Given material:
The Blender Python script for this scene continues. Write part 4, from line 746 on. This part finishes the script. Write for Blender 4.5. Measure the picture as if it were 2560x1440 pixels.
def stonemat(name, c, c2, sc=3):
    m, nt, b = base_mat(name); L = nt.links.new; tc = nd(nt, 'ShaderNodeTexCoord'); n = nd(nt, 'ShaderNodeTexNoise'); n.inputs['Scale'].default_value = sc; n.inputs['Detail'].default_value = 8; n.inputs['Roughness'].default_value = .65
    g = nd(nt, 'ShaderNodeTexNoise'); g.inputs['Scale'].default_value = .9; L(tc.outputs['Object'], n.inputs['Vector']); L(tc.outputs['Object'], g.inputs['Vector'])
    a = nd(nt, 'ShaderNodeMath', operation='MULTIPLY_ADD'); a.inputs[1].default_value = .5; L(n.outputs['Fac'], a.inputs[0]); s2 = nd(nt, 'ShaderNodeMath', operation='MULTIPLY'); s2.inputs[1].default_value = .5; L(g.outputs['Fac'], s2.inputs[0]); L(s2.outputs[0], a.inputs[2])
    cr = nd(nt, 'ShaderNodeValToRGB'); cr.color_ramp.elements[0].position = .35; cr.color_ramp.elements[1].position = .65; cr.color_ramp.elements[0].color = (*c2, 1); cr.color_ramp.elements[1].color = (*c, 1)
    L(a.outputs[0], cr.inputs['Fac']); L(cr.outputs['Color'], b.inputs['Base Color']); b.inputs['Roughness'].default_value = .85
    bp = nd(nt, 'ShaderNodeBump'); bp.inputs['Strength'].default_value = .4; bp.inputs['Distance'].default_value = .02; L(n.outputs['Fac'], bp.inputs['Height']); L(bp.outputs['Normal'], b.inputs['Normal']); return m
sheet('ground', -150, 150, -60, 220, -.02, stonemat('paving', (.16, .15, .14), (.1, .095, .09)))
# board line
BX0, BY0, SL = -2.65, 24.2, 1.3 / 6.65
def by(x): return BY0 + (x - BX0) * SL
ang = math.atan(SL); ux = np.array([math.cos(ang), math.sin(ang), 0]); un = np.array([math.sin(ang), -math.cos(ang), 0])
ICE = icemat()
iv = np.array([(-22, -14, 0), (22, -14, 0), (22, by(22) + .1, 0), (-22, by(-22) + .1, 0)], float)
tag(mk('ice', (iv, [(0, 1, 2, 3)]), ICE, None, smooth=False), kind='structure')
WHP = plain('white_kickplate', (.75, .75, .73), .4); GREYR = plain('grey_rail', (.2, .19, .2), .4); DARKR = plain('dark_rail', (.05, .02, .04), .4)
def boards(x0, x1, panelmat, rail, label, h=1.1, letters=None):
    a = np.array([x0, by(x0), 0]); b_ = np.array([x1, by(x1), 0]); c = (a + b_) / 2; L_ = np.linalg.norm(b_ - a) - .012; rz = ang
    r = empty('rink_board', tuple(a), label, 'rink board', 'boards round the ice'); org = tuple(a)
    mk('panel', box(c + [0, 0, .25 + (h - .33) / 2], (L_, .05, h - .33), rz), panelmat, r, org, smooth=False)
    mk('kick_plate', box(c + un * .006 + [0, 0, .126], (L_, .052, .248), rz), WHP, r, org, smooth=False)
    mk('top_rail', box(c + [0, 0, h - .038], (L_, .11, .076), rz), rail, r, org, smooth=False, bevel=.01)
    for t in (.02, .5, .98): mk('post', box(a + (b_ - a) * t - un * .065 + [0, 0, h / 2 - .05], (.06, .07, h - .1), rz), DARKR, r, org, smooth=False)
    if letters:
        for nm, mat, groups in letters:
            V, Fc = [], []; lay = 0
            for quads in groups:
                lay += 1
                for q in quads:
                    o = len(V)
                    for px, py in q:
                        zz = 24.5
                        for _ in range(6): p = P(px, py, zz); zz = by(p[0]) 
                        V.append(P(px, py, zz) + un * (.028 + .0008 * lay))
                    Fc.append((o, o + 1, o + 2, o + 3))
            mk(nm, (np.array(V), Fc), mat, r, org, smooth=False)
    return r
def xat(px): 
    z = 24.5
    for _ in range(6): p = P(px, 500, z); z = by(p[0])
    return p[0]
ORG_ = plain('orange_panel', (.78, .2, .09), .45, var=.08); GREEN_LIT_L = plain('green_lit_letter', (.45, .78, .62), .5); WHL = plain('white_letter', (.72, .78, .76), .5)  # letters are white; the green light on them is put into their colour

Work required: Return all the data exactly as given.

Problem solution:
The Blender Python script for this scene continues. Write part 4, from line 746 on. This part finishes the script. Write for Blender 4.5. Measure the picture as if it were 2560x1440 pixels.
def stonemat(name, c, c2, sc=3):
    m, nt, b = base_mat(name); L = nt.links.new; tc = nd(nt, 'ShaderNodeTexCoord'); n = nd(nt, 'ShaderNodeTexNoise'); n.inputs['Scale'].default_value = sc; n.inputs['Detail'].default_value = 8; n.inputs['Roughness'].default_value = .65
    g = nd(nt, 'ShaderNodeTexNoise'); g.inputs['Scale'].default_value = .9; L(tc.outputs['Object'], n.inputs['Vector']); L(tc.outputs['Object'], g.inputs['Vector'])
    a = nd(nt, 'ShaderNodeMath', operation='MULTIPLY_ADD'); a.inputs[1].default_value = .5; L(n.outputs['Fac'], a.inputs[0]); s2 = nd(nt, 'ShaderNodeMath', operation='MULTIPLY'); s2.inputs[1].default_value = .5; L(g.outputs['Fac'], s2.inputs[0]); L(s2.outputs[0], a.inputs[2])
    cr = nd(nt, 'ShaderNodeValToRGB'); cr.color_ramp.elements[0].position = .35; cr.color_ramp.elements[1].position = .65; cr.color_ramp.elements[0].color = (*c2, 1); cr.color_ramp.elements[1].color = (*c, 1)
    L(a.outputs[0], cr.inputs['Fac']); L(cr.outputs['Color'], b.inputs['Base Color']); b.inputs['Roughness'].default_value = .85
    bp = nd(nt, 'ShaderNodeBump'); bp.inputs['Strength'].default_value = .4; bp.inputs['Distance'].default_value = .02; L(n.outputs['Fac'], bp.inputs['Height']); L(bp.outputs['Normal'], b.inputs['Normal']); return m
sheet('ground', -150, 150, -60, 220, -.02, stonemat('paving', (.16, .15, .14), (.1, .095, .09)))
# board line
BX0, BY0, SL = -2.65, 24.2, 1.3 / 6.65
def by(x): return BY0 + (x - BX0) * SL
ang = math.atan(SL); ux = np.array([math.cos(ang), math.sin(ang), 0]); un = np.array([math.sin(ang), -math.cos(ang), 0])
ICE = icemat()
iv = np.array([(-22, -14, 0), (22, -14, 0), (22, by(22) + .1, 0), (-22, by(-22) + .1, 0)], float)
tag(mk('ice', (iv, [(0, 1, 2, 3)]), ICE, None, smooth=False), kind='structure')
WHP = plain('white_kickplate', (.75, .75, .73), .4); GREYR = plain('grey_rail', (.2, .19, .2), .4); DARKR = plain('dark_rail', (.05, .02, .04), .4)
def boards(x0, x1, panelmat, rail, label, h=1.1, letters=None):
    a = np.array([x0, by(x0), 0]); b_ = np.array([x1, by(x1), 0]); c = (a + b_) / 2; L_ = np.linalg.norm(b_ - a) - .012; rz = ang
    r = empty('rink_board', tuple(a), label, 'rink board', 'boards round the ice'); org = tuple(a)
    mk('panel', box(c + [0, 0, .25 + (h - .33) / 2], (L_, .05, h - .33), rz), panelmat, r, org, smooth=False)
    mk('kick_plate', box(c + un * .006 + [0, 0, .126], (L_, .052, .248), rz), WHP, r, org, smooth=False)
    mk('top_rail', box(c + [0, 0, h - .038], (L_, .11, .076), rz), rail, r, org, smooth=False, bevel=.01)
    for t in (.02, .5, .98): mk('post', box(a + (b_ - a) * t - un * .065 + [0, 0, h / 2 - .05], (.06, .07, h - .1), rz), DARKR, r, org, smooth=False)
    if letters:
        for nm, mat, groups in letters:
            V, Fc = [], []; lay = 0
            for quads in groups:
                lay += 1
                for q in quads:
                    o = len(V)
                    for px, py in q:
                        zz = 24.5
                        for _ in range(6): p = P(px, py, zz); zz = by(p[0]) 
                        V.append(P(px, py, zz) + un * (.028 + .0008 * lay))
                    Fc.append((o, o + 1, o + 2, o + 3))
            mk(nm, (np.array(V), Fc), mat, r, org, smooth=False)
    return r
def xat(px): 
    z = 24.5
    for _ in range(6): p = P(px, 500, z); z = by(p[0])
    return p[0]
ORG_ = plain('orange_panel', (.78, .2, .09), .45, var=.08); GREEN_LIT_L = plain('green_lit_letter', (.45, .78, .62), .5); WHL = plain('white_letter', (.72, .78, .76), .5)  # letters are white; the green light on them is put into their colour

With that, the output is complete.